Sunday, April 27, 2014

Of Gardens and Grandmas

I have a perennial flower garden.  I call it my Grandma garden.  I love the idea of passing on the love of country flowers to another generation. It is a love that includes memorial days at my grandmother's house when we would go about the yard gathering iris and spirea, pussy willow, snowball, and forsythia to put on graves. It includes my memories of an elderly neighbor's rose garden, and my mother teaching me how to make flower ladies from hollyhocks. I remember walking down the road to my friend's house in the spring time and smelling the lilac scent waft toward me from their border hedge of lilac bushes. I wanted to have lilac in my bridal bouquet, but that was not a practical desire, for their season is short. I love so many flowers.
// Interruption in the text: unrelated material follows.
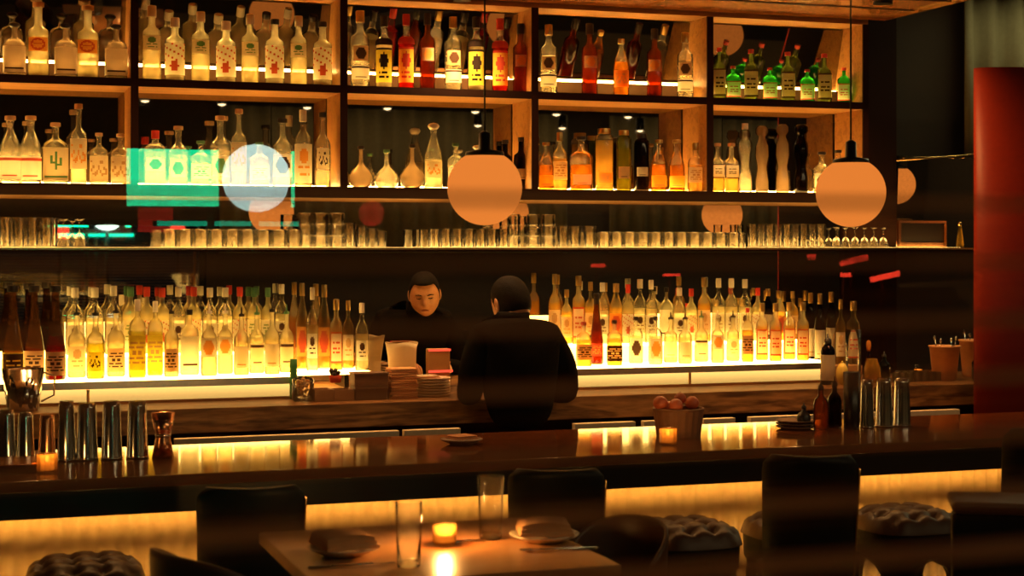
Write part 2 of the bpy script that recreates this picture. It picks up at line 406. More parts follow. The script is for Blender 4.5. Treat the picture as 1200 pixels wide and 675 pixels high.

Perennial flowers bloom for only a few weeks a year, so I have collected a variety of types so that my front garden blooms all spring and summer. It is a random and haphazard collection of plants that I have started from bulbs and roots and nursery plants. Some plants thrive, and some plants fade away, so always the garden is changing. Last year I cleaned out some of the aggressive plants that had taken over too much space and moved them to some spots along the mow strip, where nothing else seems to survive, Then I started some new plants that I have been wanting to add to the graden. I moved everything around and dug up the root system of a reed that grows near us at the pond. It had invaded my garden and a huge web of roots up to a centimeter in diameter had to be dug out from under the other plants. They were about 6 to 8 inches below the surface--a seriously hardy strain of weed. I like to say that Cinton is the weed capital of the world, because we have some seriously hardy strains here. I am currently doing some clean up work near the edge of the garden, where I didn't quite finish my work last summer, and there is grass and established weeds that need to be dug out from among the border flowers. The other day, as I was digging, a couple of families walked by. They stopped to look at the daffodils and hyacinth with their little children, pointing out the "pretty flowers." One woman commented that "That looks like a lot of work." "It is." was my reply. Not as many people seem to grow these types of gardens today. Annuals are easier, and also beautiful. But these old flowers remind me of my childhood and my grandparents, and that makes me feel happy.